Whilst Labour have been rightly talking about the cut in Working Tax Credits next April which is set to make the lowest paid workers over a £1000 a year worse off, the elephant in the room is that a lot of these workers are still paid less than a wage they can live on. What the government have done is arbitrarily cut Tax Credits whilst raising the Tax Free Personal Allowance and creating this “National Living Wage” for anyone over 25 thus apparently making people better off. However this has been quickly rebutted by the IFS who have said their measures will not make the lowest paid better off.

What needs to happen is that every adult that works needs to get paid the Living Wage and anything else they need to cover the cost of living should be provided by Tax Credits. I include under 25s in this.  At the moment they are not even entitled to this new National Living Wage and have to settle for the derisory £6.50 an hour as a minimum whilst of course not being able to claim Working Tax Credits or Housing Benefit if they are under 21. But according to the Tory Employment Minister, under 25s are not worth this National Living Wage as they are not as “productive”. Obviously this is unproven nonsense and regardless of whether under 25s are as productive or whatever experience they have, surely everyone deserves a wage they can live on as a bare minimum.

And it is screamingly obvious that if the Living Wage was introduced as the minimum wage, Working Tax Credits costs to the taxpayer will lower naturally as people will claim less. People will also have more disposable income and this will help the economy as the minimum wage did when it was first introduced. And if there are small businesses or charities that can prove they can’t afford to pay their staff this, this is where Tax Credits come in to top up that staff’s income.

So what can be done to make sure everyone is paid it?

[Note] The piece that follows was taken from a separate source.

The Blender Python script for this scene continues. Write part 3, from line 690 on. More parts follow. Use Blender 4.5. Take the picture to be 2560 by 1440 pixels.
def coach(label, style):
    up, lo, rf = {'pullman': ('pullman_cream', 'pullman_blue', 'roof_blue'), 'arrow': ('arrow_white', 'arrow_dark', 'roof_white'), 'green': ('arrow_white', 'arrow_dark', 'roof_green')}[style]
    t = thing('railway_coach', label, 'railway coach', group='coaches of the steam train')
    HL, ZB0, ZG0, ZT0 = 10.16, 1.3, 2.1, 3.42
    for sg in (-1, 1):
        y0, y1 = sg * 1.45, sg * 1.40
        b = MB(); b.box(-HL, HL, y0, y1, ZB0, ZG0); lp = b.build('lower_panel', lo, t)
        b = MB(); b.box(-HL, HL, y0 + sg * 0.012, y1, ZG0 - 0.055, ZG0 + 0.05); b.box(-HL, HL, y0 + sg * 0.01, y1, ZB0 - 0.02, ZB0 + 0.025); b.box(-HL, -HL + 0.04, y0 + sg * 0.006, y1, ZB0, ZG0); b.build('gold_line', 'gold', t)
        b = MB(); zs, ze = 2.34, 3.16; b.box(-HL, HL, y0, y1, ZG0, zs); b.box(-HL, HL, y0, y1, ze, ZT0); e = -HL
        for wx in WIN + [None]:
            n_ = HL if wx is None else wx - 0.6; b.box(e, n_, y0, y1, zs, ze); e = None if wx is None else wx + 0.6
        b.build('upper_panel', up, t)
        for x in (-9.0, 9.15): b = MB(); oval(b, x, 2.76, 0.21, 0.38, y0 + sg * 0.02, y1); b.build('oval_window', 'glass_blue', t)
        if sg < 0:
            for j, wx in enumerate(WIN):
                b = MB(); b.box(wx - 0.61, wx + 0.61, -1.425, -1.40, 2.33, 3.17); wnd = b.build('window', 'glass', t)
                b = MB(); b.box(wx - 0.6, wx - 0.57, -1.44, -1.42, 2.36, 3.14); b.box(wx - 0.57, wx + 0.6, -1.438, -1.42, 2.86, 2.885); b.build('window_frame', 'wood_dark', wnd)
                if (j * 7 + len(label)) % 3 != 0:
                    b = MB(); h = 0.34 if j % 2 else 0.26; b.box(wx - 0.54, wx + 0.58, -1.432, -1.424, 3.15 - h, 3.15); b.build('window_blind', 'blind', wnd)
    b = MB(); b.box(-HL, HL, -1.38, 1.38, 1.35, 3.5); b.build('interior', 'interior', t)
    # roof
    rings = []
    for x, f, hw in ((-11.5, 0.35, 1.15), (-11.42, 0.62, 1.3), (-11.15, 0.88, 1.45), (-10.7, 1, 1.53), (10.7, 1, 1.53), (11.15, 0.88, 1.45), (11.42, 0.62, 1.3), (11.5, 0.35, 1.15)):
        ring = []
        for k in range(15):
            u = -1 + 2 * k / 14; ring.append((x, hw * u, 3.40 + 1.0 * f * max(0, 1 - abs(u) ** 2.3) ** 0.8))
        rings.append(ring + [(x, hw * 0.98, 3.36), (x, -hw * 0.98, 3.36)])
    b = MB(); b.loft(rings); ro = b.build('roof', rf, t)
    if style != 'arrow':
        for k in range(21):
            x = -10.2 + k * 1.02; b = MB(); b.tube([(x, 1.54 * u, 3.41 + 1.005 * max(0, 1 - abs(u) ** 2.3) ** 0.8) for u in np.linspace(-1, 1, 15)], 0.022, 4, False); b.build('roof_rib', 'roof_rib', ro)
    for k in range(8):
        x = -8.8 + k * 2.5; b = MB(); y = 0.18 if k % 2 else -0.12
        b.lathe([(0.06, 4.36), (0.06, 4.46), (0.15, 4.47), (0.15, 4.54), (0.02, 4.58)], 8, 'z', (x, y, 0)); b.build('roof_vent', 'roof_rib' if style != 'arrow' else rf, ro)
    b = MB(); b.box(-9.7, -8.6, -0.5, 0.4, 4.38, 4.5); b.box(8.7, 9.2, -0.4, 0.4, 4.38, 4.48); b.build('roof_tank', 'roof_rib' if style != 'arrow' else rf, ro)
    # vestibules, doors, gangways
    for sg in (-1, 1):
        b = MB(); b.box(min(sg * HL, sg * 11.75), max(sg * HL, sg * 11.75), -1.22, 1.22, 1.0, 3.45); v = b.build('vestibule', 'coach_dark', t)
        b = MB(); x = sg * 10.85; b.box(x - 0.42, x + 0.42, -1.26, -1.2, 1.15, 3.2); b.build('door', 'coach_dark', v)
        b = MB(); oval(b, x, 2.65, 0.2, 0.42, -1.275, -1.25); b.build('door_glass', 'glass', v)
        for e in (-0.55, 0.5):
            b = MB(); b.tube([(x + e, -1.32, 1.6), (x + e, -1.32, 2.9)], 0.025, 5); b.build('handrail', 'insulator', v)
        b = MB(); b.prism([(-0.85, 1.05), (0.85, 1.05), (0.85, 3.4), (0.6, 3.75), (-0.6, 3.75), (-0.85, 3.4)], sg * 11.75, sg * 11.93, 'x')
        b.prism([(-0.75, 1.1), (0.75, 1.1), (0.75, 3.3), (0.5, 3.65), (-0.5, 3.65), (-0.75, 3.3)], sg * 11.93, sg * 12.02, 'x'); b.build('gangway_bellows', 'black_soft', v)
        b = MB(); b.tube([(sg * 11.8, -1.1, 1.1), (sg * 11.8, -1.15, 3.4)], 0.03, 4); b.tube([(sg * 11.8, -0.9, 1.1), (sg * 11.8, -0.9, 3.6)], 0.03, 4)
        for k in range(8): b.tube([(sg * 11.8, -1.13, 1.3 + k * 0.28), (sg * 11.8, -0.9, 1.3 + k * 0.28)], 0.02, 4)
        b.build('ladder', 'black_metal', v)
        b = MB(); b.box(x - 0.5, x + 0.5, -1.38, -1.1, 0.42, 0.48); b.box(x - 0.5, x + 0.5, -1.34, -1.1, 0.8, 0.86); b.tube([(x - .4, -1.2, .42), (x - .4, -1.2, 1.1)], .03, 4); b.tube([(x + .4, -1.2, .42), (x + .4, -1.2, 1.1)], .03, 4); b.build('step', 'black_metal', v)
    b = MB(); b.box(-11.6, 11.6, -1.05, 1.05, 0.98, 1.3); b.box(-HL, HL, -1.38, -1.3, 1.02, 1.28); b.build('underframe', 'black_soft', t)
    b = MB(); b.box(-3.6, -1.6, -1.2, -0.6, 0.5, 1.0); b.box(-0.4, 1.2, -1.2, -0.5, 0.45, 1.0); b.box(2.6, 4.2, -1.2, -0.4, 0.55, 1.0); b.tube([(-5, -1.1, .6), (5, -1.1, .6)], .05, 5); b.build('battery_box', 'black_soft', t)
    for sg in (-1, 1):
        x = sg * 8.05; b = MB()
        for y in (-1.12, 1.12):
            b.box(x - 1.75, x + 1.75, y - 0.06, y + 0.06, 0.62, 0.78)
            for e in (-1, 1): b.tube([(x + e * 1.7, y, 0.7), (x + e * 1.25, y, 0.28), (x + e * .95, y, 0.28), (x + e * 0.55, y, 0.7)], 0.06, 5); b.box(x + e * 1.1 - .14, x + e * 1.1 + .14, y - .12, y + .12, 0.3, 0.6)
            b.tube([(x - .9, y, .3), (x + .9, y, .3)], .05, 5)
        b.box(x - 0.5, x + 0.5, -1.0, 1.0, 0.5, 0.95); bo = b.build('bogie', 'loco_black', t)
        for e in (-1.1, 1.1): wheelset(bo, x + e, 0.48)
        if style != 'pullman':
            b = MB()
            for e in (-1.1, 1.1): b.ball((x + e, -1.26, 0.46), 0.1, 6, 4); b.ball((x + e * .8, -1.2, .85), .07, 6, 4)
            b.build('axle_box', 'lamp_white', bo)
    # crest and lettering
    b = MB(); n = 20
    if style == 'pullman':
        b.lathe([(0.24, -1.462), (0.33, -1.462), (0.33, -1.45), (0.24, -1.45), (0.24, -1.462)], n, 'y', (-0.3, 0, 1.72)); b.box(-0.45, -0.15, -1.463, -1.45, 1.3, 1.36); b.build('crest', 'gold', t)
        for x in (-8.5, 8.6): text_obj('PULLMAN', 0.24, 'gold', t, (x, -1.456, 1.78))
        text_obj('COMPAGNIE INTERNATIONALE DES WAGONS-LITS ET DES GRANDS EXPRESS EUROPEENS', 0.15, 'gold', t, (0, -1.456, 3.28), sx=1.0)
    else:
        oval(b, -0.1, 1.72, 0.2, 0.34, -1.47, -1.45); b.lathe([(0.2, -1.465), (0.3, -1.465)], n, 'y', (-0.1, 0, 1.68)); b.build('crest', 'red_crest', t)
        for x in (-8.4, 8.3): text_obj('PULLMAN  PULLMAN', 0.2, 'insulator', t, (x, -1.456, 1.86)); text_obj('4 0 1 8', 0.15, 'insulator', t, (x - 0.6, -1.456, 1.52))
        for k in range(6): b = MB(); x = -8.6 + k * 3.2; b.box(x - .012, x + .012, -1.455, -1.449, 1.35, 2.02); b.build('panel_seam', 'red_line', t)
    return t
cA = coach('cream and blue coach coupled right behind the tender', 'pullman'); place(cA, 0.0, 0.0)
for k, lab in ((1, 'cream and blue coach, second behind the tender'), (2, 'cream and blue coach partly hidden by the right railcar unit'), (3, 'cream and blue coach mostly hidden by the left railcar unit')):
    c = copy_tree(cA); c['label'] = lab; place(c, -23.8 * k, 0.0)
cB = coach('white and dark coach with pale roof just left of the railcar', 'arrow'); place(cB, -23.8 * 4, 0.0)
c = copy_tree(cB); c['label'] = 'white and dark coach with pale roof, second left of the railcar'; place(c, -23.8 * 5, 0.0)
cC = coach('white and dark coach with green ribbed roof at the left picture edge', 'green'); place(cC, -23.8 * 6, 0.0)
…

Well there are a number of things we can do. Support the Living Wage Foundation by helping them with their campaigns. Start a campaign in your local area to encourage businesses and councils to pay the Living Wage. What the Green Party will be doing as part of our campaign in the London Assembly elections is create “Calling Cards” to leave to staff in shops to tell us their stories about how low paid they are or what their working conditions are generally like. Putting real-life stories to this campaign will help gain support and pressure the government and businesses alike to pay their staff the Living Wage.  This is something that everyone, regardless of the differences in political views, can get behind.  So what are you waiting for?